Events of 2009

Counterterrorism measures in Spain continued to attract international criticism. The UN special rapporteur on human rights while countering terrorism and the Human Rights Committee, in December 2008 and January 2009 respectively, both expressed concerns over broad definitions of terrorism-related offenses and the continued use of incommunicado detention.

Spain extradited ethnic Chechen Murat Gasaev in late December 2008 to Russia on the basis of diplomatic assurances of humane treatment and a fair trial. Gasaev, whose extradition had been sought in connection with an attack on government buildings in Ingushetia in 2004, was released without charge in August, after 10 months in pretrial detention.

In July the European Court of Human Rights upheld, as a legitimate and proportionate interference with freedom of association, a 2003 ban on Basque political parties Batasuna and Herri Batasuna on the grounds they were linked to the ETA. On the same day, the Court ruled against the applicants in two related cases, finding that their inability to stand for election due to links to the banned political parties did not violate their right to freedom of expression.

Cooperation with France led to more ETA members being arrested in 2009, including Jurdan Martitegi Lizaso in April, the fourth military leader to be arrested since May 2008. ETA claimed responsibility for three separate car bomb attacks over the summer that claimed the lives of a police officer and two civil guards, and destroyed a Civil Guard barracks.

In April the Audiencia Nacional acquitted 10 out of 14 men accused of helping some of the alleged perpetrators of the March 11, 2004 Madrid train bombings to flee Spain, finding the case against them insufficient after excluding email correspondence that was intercepted without proper authorization. The other four were convicted and sentenced to prison terms ranging from two to nine years.

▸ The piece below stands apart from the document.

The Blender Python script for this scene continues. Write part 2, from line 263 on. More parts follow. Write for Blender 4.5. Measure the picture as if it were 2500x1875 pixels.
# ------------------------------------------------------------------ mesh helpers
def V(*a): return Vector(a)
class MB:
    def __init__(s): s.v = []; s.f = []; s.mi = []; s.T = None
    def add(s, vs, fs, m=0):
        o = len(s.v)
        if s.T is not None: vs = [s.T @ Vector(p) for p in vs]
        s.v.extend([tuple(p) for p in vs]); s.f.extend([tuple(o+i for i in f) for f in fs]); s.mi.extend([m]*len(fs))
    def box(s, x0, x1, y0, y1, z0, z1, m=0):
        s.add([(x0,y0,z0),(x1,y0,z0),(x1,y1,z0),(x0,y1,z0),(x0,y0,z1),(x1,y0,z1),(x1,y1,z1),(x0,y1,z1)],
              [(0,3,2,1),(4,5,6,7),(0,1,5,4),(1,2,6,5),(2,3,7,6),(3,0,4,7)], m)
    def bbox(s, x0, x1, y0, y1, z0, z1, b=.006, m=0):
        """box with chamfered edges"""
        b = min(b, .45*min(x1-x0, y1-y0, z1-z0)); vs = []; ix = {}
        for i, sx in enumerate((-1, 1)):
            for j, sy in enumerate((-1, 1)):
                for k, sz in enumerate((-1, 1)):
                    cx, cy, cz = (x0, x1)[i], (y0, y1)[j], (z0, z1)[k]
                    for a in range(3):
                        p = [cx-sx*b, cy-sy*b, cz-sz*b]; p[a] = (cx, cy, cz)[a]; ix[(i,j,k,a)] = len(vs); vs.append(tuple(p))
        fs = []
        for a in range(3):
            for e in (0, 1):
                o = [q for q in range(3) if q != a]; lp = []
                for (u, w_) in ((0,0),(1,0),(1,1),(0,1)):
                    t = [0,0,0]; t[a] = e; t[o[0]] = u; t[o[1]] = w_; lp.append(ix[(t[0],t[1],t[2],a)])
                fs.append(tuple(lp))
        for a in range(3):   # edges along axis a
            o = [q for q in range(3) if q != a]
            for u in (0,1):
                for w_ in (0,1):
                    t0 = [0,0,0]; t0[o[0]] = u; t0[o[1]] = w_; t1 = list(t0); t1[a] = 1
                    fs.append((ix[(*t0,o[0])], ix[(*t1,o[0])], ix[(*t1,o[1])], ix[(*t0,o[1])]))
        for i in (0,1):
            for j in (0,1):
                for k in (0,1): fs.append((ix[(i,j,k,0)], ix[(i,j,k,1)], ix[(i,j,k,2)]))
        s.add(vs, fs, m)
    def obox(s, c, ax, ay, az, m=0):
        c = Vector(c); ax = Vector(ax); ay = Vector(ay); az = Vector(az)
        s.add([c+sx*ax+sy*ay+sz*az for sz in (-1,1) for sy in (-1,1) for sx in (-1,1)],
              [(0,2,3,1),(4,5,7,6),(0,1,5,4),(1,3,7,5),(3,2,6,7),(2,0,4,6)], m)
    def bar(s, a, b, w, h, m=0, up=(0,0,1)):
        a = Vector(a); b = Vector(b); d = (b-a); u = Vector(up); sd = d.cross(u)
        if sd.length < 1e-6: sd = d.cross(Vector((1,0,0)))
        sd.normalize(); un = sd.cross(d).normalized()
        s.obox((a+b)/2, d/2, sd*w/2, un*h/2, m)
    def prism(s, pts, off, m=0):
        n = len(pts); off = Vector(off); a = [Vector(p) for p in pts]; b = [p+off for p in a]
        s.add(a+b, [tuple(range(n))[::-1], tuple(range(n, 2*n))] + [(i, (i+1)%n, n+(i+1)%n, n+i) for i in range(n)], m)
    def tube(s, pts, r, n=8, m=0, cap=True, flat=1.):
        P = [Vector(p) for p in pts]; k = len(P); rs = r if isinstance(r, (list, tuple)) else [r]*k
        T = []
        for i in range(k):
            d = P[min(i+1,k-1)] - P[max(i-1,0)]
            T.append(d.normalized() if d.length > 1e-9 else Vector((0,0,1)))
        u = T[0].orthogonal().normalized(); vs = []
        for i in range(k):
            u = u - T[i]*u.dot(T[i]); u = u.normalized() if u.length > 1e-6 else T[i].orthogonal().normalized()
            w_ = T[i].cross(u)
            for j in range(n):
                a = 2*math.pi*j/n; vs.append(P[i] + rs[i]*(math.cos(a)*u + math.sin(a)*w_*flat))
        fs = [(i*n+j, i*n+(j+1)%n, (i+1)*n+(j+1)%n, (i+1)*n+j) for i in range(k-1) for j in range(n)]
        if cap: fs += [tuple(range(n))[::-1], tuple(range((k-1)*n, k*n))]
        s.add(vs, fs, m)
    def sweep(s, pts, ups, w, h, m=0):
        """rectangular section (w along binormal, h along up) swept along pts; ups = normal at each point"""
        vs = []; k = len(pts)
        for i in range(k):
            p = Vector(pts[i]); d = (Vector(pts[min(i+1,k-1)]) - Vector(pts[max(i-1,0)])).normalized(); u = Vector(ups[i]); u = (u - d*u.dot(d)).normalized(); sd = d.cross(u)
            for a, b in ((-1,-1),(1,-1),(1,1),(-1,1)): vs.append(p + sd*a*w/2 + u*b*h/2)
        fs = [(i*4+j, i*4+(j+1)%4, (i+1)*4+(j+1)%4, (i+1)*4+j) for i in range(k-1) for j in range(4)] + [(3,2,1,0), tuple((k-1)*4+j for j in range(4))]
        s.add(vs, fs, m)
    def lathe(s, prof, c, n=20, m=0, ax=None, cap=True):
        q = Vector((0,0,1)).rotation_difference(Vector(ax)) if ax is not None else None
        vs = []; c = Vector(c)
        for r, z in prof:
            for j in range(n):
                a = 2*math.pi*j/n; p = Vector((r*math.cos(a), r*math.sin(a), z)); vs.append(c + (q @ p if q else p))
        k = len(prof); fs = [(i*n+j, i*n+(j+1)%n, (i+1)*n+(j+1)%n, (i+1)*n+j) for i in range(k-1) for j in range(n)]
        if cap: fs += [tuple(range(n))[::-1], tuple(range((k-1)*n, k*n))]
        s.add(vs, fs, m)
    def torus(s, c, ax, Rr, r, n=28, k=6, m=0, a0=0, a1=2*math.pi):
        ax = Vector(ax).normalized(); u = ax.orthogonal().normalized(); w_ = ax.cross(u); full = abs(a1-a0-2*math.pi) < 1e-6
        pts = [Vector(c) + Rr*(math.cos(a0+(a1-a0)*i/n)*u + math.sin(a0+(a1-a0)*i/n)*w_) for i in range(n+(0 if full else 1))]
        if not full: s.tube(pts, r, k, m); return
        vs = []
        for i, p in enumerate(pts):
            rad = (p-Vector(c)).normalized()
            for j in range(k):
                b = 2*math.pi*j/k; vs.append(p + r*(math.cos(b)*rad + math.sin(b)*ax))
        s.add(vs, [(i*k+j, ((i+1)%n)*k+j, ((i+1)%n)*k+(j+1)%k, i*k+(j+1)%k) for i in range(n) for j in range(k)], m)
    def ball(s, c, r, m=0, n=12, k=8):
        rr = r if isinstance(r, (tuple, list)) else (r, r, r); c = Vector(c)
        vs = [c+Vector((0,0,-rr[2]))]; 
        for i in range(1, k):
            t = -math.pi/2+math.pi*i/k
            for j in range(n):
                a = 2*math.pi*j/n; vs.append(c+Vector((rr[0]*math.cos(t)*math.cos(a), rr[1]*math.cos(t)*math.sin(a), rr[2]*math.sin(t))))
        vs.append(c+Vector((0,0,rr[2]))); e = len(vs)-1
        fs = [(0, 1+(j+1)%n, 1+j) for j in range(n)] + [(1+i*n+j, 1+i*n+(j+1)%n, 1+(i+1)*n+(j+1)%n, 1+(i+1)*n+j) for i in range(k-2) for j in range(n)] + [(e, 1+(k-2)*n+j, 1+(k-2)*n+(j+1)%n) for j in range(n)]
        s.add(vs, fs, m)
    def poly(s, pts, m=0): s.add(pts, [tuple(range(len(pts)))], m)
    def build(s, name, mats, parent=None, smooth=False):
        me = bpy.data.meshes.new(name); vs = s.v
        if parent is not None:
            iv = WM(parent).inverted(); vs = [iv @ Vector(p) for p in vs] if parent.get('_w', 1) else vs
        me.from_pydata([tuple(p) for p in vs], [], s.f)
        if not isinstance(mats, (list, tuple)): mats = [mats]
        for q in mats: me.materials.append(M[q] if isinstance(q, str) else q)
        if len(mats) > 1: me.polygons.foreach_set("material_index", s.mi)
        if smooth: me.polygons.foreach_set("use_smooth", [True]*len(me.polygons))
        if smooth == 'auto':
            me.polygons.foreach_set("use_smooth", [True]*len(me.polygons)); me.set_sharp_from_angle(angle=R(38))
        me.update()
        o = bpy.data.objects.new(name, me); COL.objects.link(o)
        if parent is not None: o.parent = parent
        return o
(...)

Police unions denounced pressure to arrest irregular immigrants on the basis of quotas, and the use of racial and ethnic profiling in identity checks. In a landmark decision in July the Human Rights Committee held Spain responsible for race discrimination in the 1992 identity check of Rosalind Williams, an African-American who became a Spanish citizen in 1969. The decision is the first international ruling that racial or ethnic profiling violates the right to non-discrimination.

Arrivals by sea were down in the first half of 2009, in part due to increased surveillance and interceptions. Unaccompanied migrant children in the Canary Islands were still housed long-term in substandard accommodation designed as temporary shelter. Spain suspended deportations of unaccompanied children to Morocco in 2008 following numerous court decisions blocking such returns. In September 2009 a court ruled that Spain had to allow back a Moroccan national illegally expelled as a child in 2006.